Monday, May 17, 2010

HCI for Peace at CHI 2010


Bringing HCI for Peace to CHI 2010 was a great success! We recruited 500 peace ambassadors through the distribution of as many postcards and peace ribbons, held an informal brainstorm for peace gathering, and collected many ideas for peace on sticky notes.

At the peace gathering, partners discussed their ideas for peace and wrote them down on sticky notes. From these ideas, several main themes emerged: promoting education, increasing social awareness of everyday actions, creating a culture of peace, engaging other organizations, exposing the ugly side of war, promoting cross-cultural understanding, and building infrastructure and tools.

Promote education
Education plays an important role in creating peace. Participants suggested working on raising literacy rates for women, educating children, giving opportunities to adults and elderly people, and building education ICTs. Another participant captured a popular sentiment – “peace starts from the kids.”

Social awareness of everyday actions
Some participants noted the importance of informed social awareness. One stated, simply, “think about who you’re working for and what their goals are.” Another mentioned that giving consumers tools to ascertain product origin and the conditions in which different products are created can help people making more ecologically and humanitarianly sound choices. Social networking sites can allow the sharing of social pressure to maximize individuals’ social impact. Another participant stressed the need for moving beyond quick fixes by figuring out how to promote long-lasting changes in attitudes and behaviors relating to informed consumer knowledge

Highlight peace
Creating a culture that values peace includes creating activities that highlight peace: geocaching of “peace sites” in the model that war sites and battlefields are commended, including places like the ones where Gandhi and Martin Luther King Jr. spoke.

Engage other organizations
Ben Bederson and Allison Druin mentioned creating an HCI Peace Corps in their acceptance talk for the SIGCHI social impact award, a group that could carry out service projects around the world, in the form of Master’s projects, PhD work, and sabbatical work, similar to the University of Maryland’s Human-Computer Interaction Lab’s service day. Other ideas included connecting with existing peace groups to combine forces. A participant suggested hosting a TED talk that focused on peace and conflict in Africa or other developing regions.

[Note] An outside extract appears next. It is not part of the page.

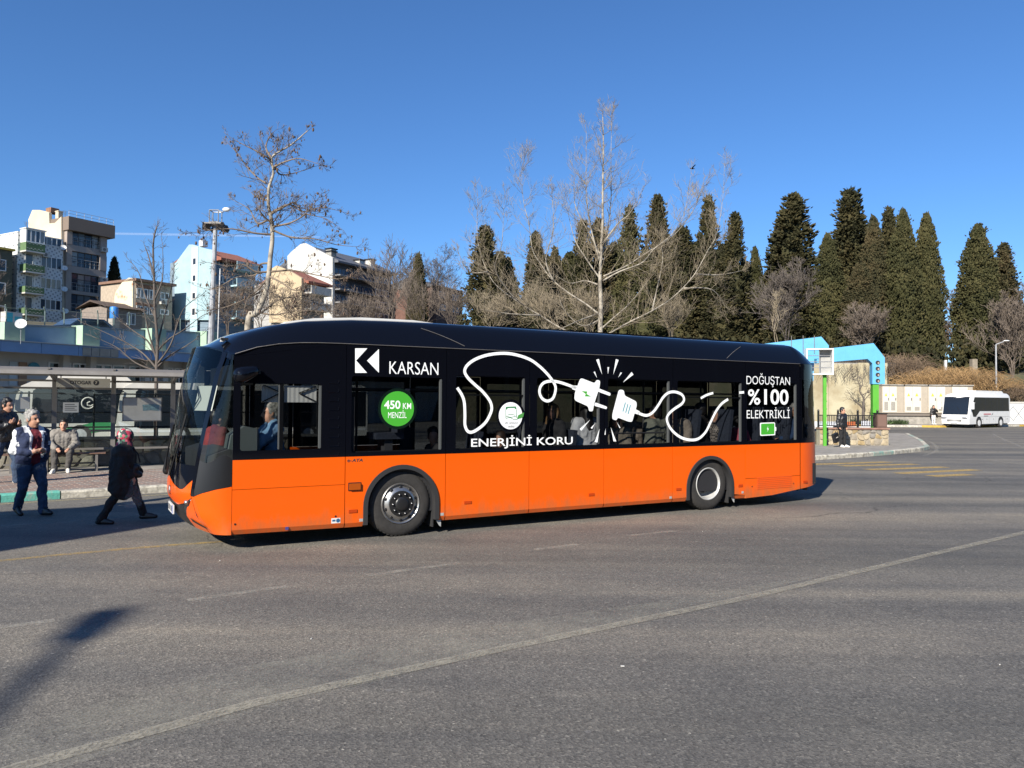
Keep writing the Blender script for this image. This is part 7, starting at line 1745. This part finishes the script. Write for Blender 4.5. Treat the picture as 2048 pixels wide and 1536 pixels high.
    if coat > 0:
        for y in (-.09, 0, .09): mb.cap(V_['pel']+Vector((0, y, .0))*k, V_['pel']+Vector((.02, y*1.25, -coat))*k, (.135*g+tr)*k, (.15*g+tr)*k, 12)
    for s in 'LR':
        mb.cap(V_['nec']+Vector((-.01, 0, -.03))*k, V_['sho'+s], .075*k, (.078+tr)*k, 10); mb.cap(V_['sho'+s], V_['elb'+s], (.077+tr)*k, (.062+tr)*k, 10); mb.cap(V_['elb'+s], lerp(V_['elb'+s], V_['wri'+s], .93), (.062+tr)*k, (.046+tr*.6)*k, 10)
    if hood: mb.tube([V_['nec']+Vector((math.cos(a)*.09-.03, math.sin(a)*.11, -.0+.02*math.cos(a)))*k for a in np.linspace(R_(50), R_(310), 14)], .045*k, 8)
    solid(mb, top, voxel*1.1, 'jacket' if coat == 0 else 'coat', root, topfn, 3, .062)
    if bottom:
        mb = MB()
        for s in 'LR':
            mb.cap(V_['pel']+Vector((0, .05*(1 if s == 'L' else -1), -.01))*k, V_['hip'+s], .115*g*k, .108*g*k, 10); mb.cap(V_['hip'+s], V_['kne'+s], .106*g*k, .078*k, 10); mb.cap(V_['kne'+s], V_['ank'+s]+Vector((-.005, 0, -.01))*k, .077*k, .064*k, 10)
        solid(mb, bottom, voxel*1.1, 'trousers', root, None, 3, .05)
    if shoes:
        for s in 'LR':
            a, t = V_['ank'+s], V_['toe'+s]; f = (t-a); u = f.normalized(); mb = MB()
            mb.cap(a+Vector((-.035, 0, -.035))*k, t+u*.035*k+Vector((0, 0, .012))*k, .052*k, .043*k, 10); mb.cap(a+Vector((0, 0, .01))*k, t+Vector((-.03, 0, .03))*k, .05*k, .04*k, 8)
            solid(mb, shoe, voxel*1.1, 'shoe', root, None, 2)
    # hair
    k = kb*hs; mb = MB(); rh = random.Random(int(H*1000)+len(label))
    if hairstyle == 'short':
        mb.ell(hp(-.022, 0, .045), (.099*k, .086*k, .090*k), 14, 10, Mh); mb.ell(hp(.02, 0, .092), (.062*k, .062*k, .042*k), 10, 7, Mh); mb.ell(hp(-.05, 0, -.01), (.062*k, .078*k, .075*k), 10, 8, Mh)
        for y in (-1, 1): mb.ell(hp(.012, .075*y, .02), (.03*k, .014*k, .045*k), 8, 6, Mh)
        for _i in range(26):
            a_ = rh.uniform(0, 6.28); e_ = rh.uniform(.25, 1.5); mb.ell(hp(-.02+.092*math.cos(a_)*math.cos(e_), .08*math.sin(a_)*math.cos(e_), .05+.085*math.sin(e_)), (.024*k,)*3, 6, 5)
    elif hairstyle == 'long':
        mb.ell(hp(-.022, 0, .038), (.108*k, .096*k, .102*k), 14, 10, Mh); mb.cap(hp(-.06, 0, .0), hp(-.10, 0, -.27), .092*k, .085*k, 12)
        for y in (-1, 1): mb.cap(hp(-.01, .07*y, .0), hp(.0, .095*y, -.24), .042*k, .045*k, 8)
    elif hairstyle == 'scarf':
        mb.ell(hp(-.025, 0, .035), (.135*k, .118*k, .128*k), 14, 10, Mh); mb.cap(hp(-.02, 0, -.03), hp(.0, 0, -.15), .105*k, .12*k, 12); mb.cap(hp(-.06, 0, -.09), hp(-.10, 0, -.22), .08*k, .07*k, 10)
    if hairstyle != 'none': solid(mb, hair, voxel, 'hair' if hairstyle != 'scarf' else 'headscarf', root, None, 2)
    root['joints'] = 0; del root['joints']
    return root, V_
def put(px, py, z=0.0): p = gnd(px, py, z); return Vector((p.x, p.y, z))
def hgt(px, ytop, base): return dep(px, ytop, base.y).z-base.z
ang = lambda x, y: math.atan2(y, x)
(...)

Expose the ugly side of war
One idea to promote peace is to educate people about the negative facts of war through pictures, stories, and anecdotes, as a way to encourage people to think about the importance of peace. One participant noted, “conflict should not produce profit,” highlighting the frequent interplay between the two, dovetailing with another participant’s suggestion to create visualizations that illuminate the public cost of war and who profits to help people understand the true forces that create conflict.

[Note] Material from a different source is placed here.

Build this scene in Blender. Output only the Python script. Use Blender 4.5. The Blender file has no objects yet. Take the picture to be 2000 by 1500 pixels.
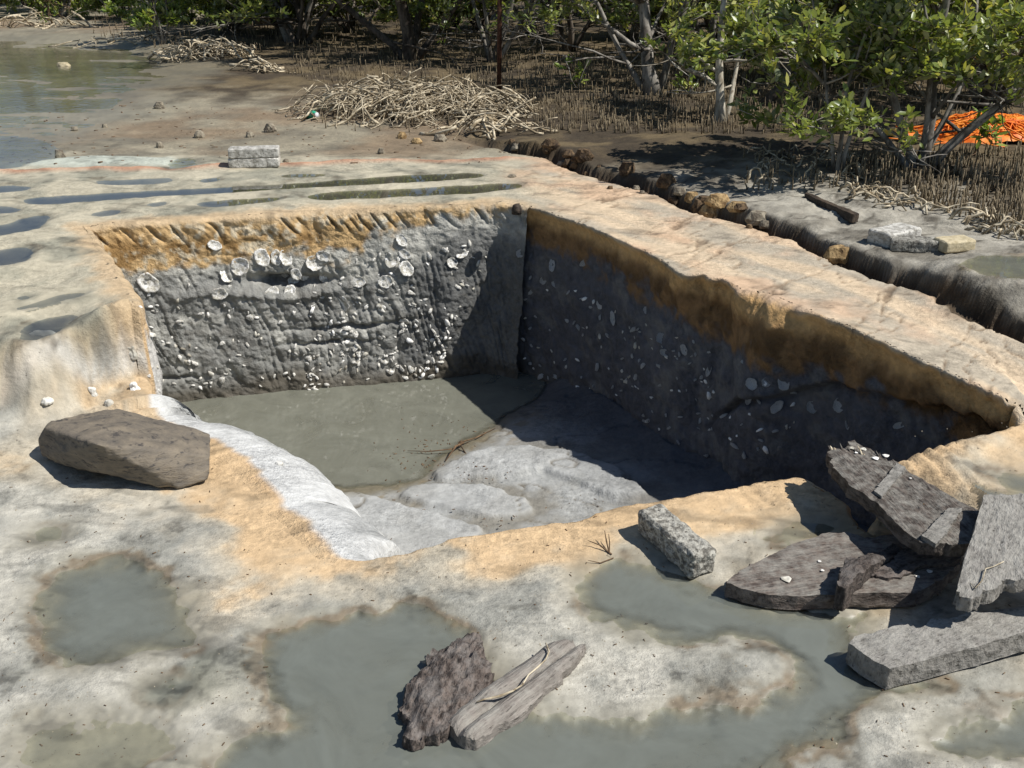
import bpy, bmesh, math, random
import numpy as np
from mathutils import Vector, Matrix, Euler
from mathutils.bvhtree import BVHTree
from mathutils import geometry as mgeo

scene = bpy.context.scene
COL = scene.collection

# ---------------------------------------------------------------- camera, sky, sun, exposure
FPX, PITCH, CAMZ = 1944.0, math.radians(24.5), 1.62
cam_d = bpy.data.cameras.new('camera'); cam = bpy.data.objects.new('camera', cam_d); COL.objects.link(cam)
cam.location = (0, 0, CAMZ); cam.rotation_euler = (math.radians(90) - PITCH, 0, 0)
cam_d.sensor_width = 36.0; cam_d.lens = 36.0 * FPX / 2000.0; cam_d.clip_start = 0.05; cam_d.clip_end = 2000.0
scene.camera = cam

SUN_EL = math.radians(52.5)
SUN_H = Vector((0.96, -0.28, 0)).normalized()                 # horizontal direction towards the sun
TO_SUN = Vector((SUN_H.x * math.cos(SUN_EL), SUN_H.y * math.cos(SUN_EL), math.sin(SUN_EL)))
world = bpy.data.worlds.new('World'); scene.world = world; world.use_nodes = True
wn = world.node_tree; wn.nodes.clear()
w_out = wn.nodes.new('ShaderNodeOutputWorld'); w_bg = wn.nodes.new('ShaderNodeBackground'); w_sky = wn.nodes.new('ShaderNodeTexSky')
w_sky.sky_type = 'NISHITA'; w_sky.sun_disc = False; w_sky.sun_elevation = SUN_EL
w_sky.sun_rotation = math.atan2(TO_SUN.x, TO_SUN.y)
w_sky.air_density = 1.0; w_sky.dust_density = 0.3; w_sky.ozone_density = 3.0
w_bg.inputs[1].default_value = 0.072
wn.links.new(w_sky.outputs[0], w_bg.inputs[0]); wn.links.new(w_bg.outputs[0], w_out.inputs[0])
sun_d = bpy.data.lights.new('sun', 'SUN'); sun = bpy.data.objects.new('sun', sun_d); COL.objects.link(sun)
sun_d.energy = 5.0; sun_d.angle = math.radians(0.53); sun_d.color = (1.0, 0.975, 0.935)
sun.rotation_euler = (-TO_SUN).to_track_quat('-Z', 'Y').to_euler(); sun.location = TO_SUN * 30
scene.view_settings.view_transform = 'Standard'; scene.view_settings.look = 'None'
scene.view_settings.exposure = 0.2; scene.view_settings.gamma = 1.0; scene.view_settings.use_curve_mapping = False
try:
    scene.cycles.max_bounces = 4; scene.cycles.diffuse_bounces = 2; scene.cycles.glossy_bounces = 2; scene.cycles.transparent_max_bounces = 8
except Exception: pass

# ---------------------------------------------------------------- helpers
_s, _c = math.sin(PITCH), math.cos(PITCH)
def U(px, py, z=0.0):
    """where the sight line of a photo pixel meets height z"""
    u = (px - 1000) / FPX; v = (py - 750) / FPX
    d = (u, _c - v * _s, -_s - v * _c); t = (z - CAMZ) / d[2]
    return np.array((d[0] * t, d[1] * t, z))
def ray(px, py):
    u = (px - 1000) / FPX; v = (py - 750) / FPX
    return Vector((u, _c - v * _s, -_s - v * _c)).normalized()
def Upoly(pts, z): return np.array([U(x, y, z)[:2] for x, y in pts])
def S(a, b, x):
    t = np.clip((np.asarray(x, float) - a) / (b - a), 0, 1); return t * t * (3 - 2 * t)
def lin(r, g, b):
    f = lambda c: (c / 255 / 12.92) if c / 255 <= 0.04045 else ((c / 255 + 0.055) / 1.055) ** 2.4
    return np.array((f(r), f(g), f(b)))
LIT = 1.10
def alb(r, g, b): return np.clip(lin(r, g, b) / LIT, 0.01, 0.85)

def _hash(ix, iy, iz, seed):
    h = (ix * 374761393 + iy * 668265263 + iz * 1440662683 + seed * 974711) & 0xffffffff
    h = ((h ^ (h >> 13)) * 1274126177) & 0xffffffff
    h = ((h ^ (h >> 16)) * 2246822519) & 0xffffffff
    return ((h ^ (h >> 15)) & 0xffffff) / float(0xffffff)
def vn3(x, y, z, seed=0):
    x, y, z = np.broadcast_arrays(np.asarray(x, float), np.asarray(y, float), np.asarray(z, float))
    fx, fy, fz = np.floor(x), np.floor(y), np.floor(z)
    ix, iy, iz = fx.astype(np.int64), fy.astype(np.int64), fz.astype(np.int64)
    tx, ty, tz = x - fx, y - fy, z - fz
    tx = tx * tx * (3 - 2 * tx); ty = ty * ty * (3 - 2 * ty); tz = tz * tz * (3 - 2 * tz)
    r = 0
    for dx in (0, 1):
        wx = tx if dx else 1 - tx
        for dy in (0, 1):
            wy = ty if dy else 1 - ty
            for dz in (0, 1):
                wz = tz if dz else 1 - tz
                r = r + wx * wy * wz * _hash(ix + dx, iy + dy, iz + dz, seed)
    return r
def vn2(x, y, seed=0):
    x = np.asarray(x, float); y = np.asarray(y, float)
    fx, fy = np.floor(x), np.floor(y); ix, iy = fx.astype(np.int64), fy.astype(np.int64)
    tx, ty = x - fx, y - fy; tx = tx * tx * (3 - 2 * tx); ty = ty * ty * (3 - 2 * ty)
    h = lambda a, b: _hash(ix + a, iy + b, 0 * ix, seed)
    return (h(0, 0) * (1 - tx) + h(1, 0) * tx) * (1 - ty) + (h(0, 1) * (1 - tx) + h(1, 1) * tx) * ty
def fb2(x, y, oct=4, seed=0, gain=0.5):
    a, t, r = 1.0, 0.0, 0.0
    for i in range(oct):
        r = r + a * vn2(x * 2 ** i + 17.3 * i, y * 2 ** i - 9.1 * i, seed + i); t += a; a *= gain
    return r / t
def fb3(x, y, z, oct=4, seed=0, gain=0.5):
    a, t, r = 1.0, 0.0, 0.0
    for i in range(oct):
        r = r + a * vn3(x * 2 ** i + 7.7 * i, y * 2 ** i - 3.1 * i, z * 2 ** i + 1.7 * i, seed + i); t += a; a *= gain
    return r / t

def inside_poly(x, y, P):
    r = np.zeros(x.shape, bool); n = len(P)
    for i in range(n):
        x0, y0 = P[i]; x1, y1 = P[(i + 1) % n]
        if y0 == y1: continue
        c = (y0 > y) != (y1 > y)
        r ^= c & (x < (x1 - x0) * (y - y0) / (y1 - y0) + x0)
    return r
def dist_line(x, y, P, closed=True, nearest=False):
    best = np.full(x.shape, 1e9); bx = np.zeros(x.shape); by = np.zeros(x.shape); n = len(P)
    for i in range(n if closed else n - 1):
        x0, y0 = P[i]; x1, y1 = P[(i + 1) % n]; dx, dy = x1 - x0, y1 - y0; L = dx * dx + dy * dy
        if L < 1e-14: continue
        t = np.clip(((x - x0) * dx + (y - y0) * dy) / L, 0, 1); qx = x0 + t * dx; qy = y0 + t * dy
        d = (x - qx) ** 2 + (y - qy) ** 2; m = d < best
        best = np.where(m, d, best)
        if nearest: bx = np.where(m, qx, bx); by = np.where(m, qy, by)
    best = np.sqrt(best)
    return (best, bx, by) if nearest else best
def sdist(x, y, P, margin=0.5):
    """signed distance to a polygon, positive inside; -margin where farther than that outside"""
    r = np.full(x.shape, -margin); lo = P.min(0) - margin; hi = P.max(0) + margin
    m = (x > lo[0]) & (x < hi[0]) & (y > lo[1]) & (y < hi[1])
    if m.any():
        xx, yy = x[m], y[m]; d = dist_line(xx, yy, P); r[m] = np.where(inside_poly(xx, yy, P), d, -d)
    return np.maximum(r, -margin)
def smooth_poly(P, it=2):
    P = np.array(P, float)
    for _ in range(it):
        Q = np.roll(P, -1, 0); P = np.stack([0.75 * P + 0.25 * Q, 0.25 * P + 0.75 * Q], 1).reshape(-1, 2)
    return P

def mesh_np(name, V, Fq, Ft=None, cols=None, attrs=None, smooth=True):
    """mesh from arrays: V (n,3), quads Fq (m,4), tris Ft (k,3), optional colour attribute and float attributes"""
    me = bpy.data.meshes.new(name)
    V = np.asarray(V, np.float32)
    faces = []; starts = []; tot = 0
    nq = 0 if Fq is None else len(Fq); nt = 0 if Ft is None else len(Ft)
    li = []
    if nq: li.append(np.asarray(Fq, np.int32).ravel())
    if nt: li.append(np.asarray(Ft, np.int32).ravel())
    loops = np.concatenate(li)
    st = np.concatenate([np.arange(nq, dtype=np.int32) * 4, nq * 4 + np.arange(nt, dtype=np.int32) * 3]).astype(np.int32)
    me.vertices.add(len(V)); me.vertices.foreach_set('co', V.ravel())
    me.loops.add(len(loops)); me.loops.foreach_set('vertex_index', loops)
    me.polygons.add(nq + nt); me.polygons.foreach_set('loop_start', st)
    try: me.polygons.foreach_set('loop_total', np.concatenate([np.full(nq, 4), np.full(nt, 3)]).astype(np.int32))
    except Exception: pass
    if smooth: me.polygons.foreach_set('use_smooth', np.ones(nq + nt, bool))
    me.update(calc_edges=True); me.validate()
    if cols is not None:
        a = me.attributes.new('Tint', 'FLOAT_COLOR', 'POINT')
        c = np.ones((len(V), 4), np.float32); c[:, :3] = cols; a.data.foreach_set('color', c.ravel())
    for k, v in (attrs or {}).items():
        a = me.attributes.new(k, 'FLOAT', 'POINT'); a.data.foreach_set('value', np.asarray(v, np.float32))
    return me
def obj(name, me, mat=None, parent=None):
    o = bpy.data.objects.new(name, me)
    if mat is not None and me is not None and len(me.materials) == 0: me.materials.append(mat)
    COL.objects.link(o)
    if parent: o.parent = parent
    return o
def tag(o, label=None, cat=None, group=None, kind=None):
    if label: o['label'] = label
    if cat: o['category'] = cat
    if group: o['group'] = group
    if kind: o['kind'] = kind
    return o
def empty(name, loc=(0, 0, 0), rot=(0, 0, 0)):
    o = bpy.data.objects.new(name, None); COL.objects.link(o); o.location = loc; o.rotation_euler = rot
    o.empty_display_size = 0.05
    return o

# ---------------------------------------------------------------- materials
def new_mat(name):
    m = bpy.data.materials.new(name); m.use_nodes = True
    nt = m.node_tree; b = nt.nodes['Principled BSDF']
    return m, nt, b
def N(nt, typ, **kw):
    n = nt.nodes.new(typ)
    for k, v in kw.items(): setattr(n, k, v)
    return n
def noise_node(nt, scale, detail=5, rough=0.55, vec=None, dist=0.0):
    n = N(nt, 'ShaderNodeTexNoise'); n.inputs['Scale'].default_value = scale; n.inputs['Detail'].default_value = detail
    n.inputs['Roughness'].default_value = rough; n.inputs['Distortion'].default_value = dist
    if vec is not None: nt.links.new(vec, n.inputs['Vector'])
    return n
def maprange(nt, sock, a, b, c, d):
    n = N(nt, 'ShaderNodeMapRange'); nt.links.new(sock, n.inputs[0])
    for i, v in enumerate((a, b, c, d)): n.inputs[1 + i].default_value = v
    return n.outputs[0]
def math_node(nt, op, a, b=None):
    n = N(nt, 'ShaderNodeMath', operation=op)
    for i, v in enumerate((a, b)):
        if v is None: continue
        if isinstance(v, (int, float)): n.inputs[i].default_value = v
        else: nt.links.new(v, n.inputs[i])
    return n.outputs[0]
def mixcol(nt, mode, fac, a, b):
    n = N(nt, 'ShaderNodeMix', data_type='RGBA', blend_type=mode)
    for k, v in ((0, fac), (6, a), (7, b)):
        if isinstance(v, (int, float)): n.inputs[k].default_value = v
        elif isinstance(v, (tuple, list, np.ndarray)): n.inputs[k].default_value = (*[float(q) for q in v[:3]], 1)
        else: nt.links.new(v, n.inputs[k])
    return n.outputs[2]
def mulgray(nt, col, val):
    c = N(nt, 'ShaderNodeCombineColor')
    for i in range(3): nt.links.new(val, c.inputs[i])
    return mixcol(nt, 'MULTIPLY', 1.0, col, c.outputs[0])
def bump(nt, b, h, strength, dist):
    n = N(nt, 'ShaderNodeBump'); n.inputs['Strength'].default_value = strength; n.inputs['Distance'].default_value = dist
    nt.links.new(h, n.inputs['Height']); nt.links.new(n.outputs[0], b.inputs['Normal'])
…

Promote cross-cultural understanding
By far the most discussed topic was reducing conflict through emphasizing a common humanity, encouraging people to step out of their comfort zones to make cross-cultural connections and seek out information from new sources of ideas, help them learn about each other, and think from another perspective. Ideas to this effect included setting up video-conferencing classrooms across the world, creating a site for “speed friending” across the globe – particularly for countries in conflict, encouraging diverse groups of young children to communicate through playing and collaborating together across time and space, setting up partnerships for the privileged to collobrate and help people in need, and a computer-mediated pen pal system to match children in conflict prone tension areas. To seek out different perspectives, one participant suggested a findyouropposite.net, a space in which one could discuss ideas with people from different persuasions and backgrounds. A participant mentioned that it is important for everyone’s voices to be heard, even if it requires extra work on our part. Microblogging could be used as a helpful tool, both for sharing experiences and for making higher numbers of contacts from other countries.

Infrastructure tools
In the realm of infrastructure, one participant expressed a desire to create guidelines/heuristics to evaluate the use of oppressive language and sexist applications or online tools as a way to cut down these harmful forces. Another suggested that the HCI community could use its technical skills to build tools for organizing and communicating for peace. Another suggested improving worldwide computing technology overall.

If any of these ideas speak to you, think about the ways in which you can contribute to make peace a reality. If you have ideas or projects you’d like us to hear, feel free to leave a comment, tweet with the #hciforpeace hashtag, or leave us a note on our Facebook group.

What are we going to do now?
For CHI 2011, we are planning an HCI for Peace Special Interest Group, as well as a panel discussion.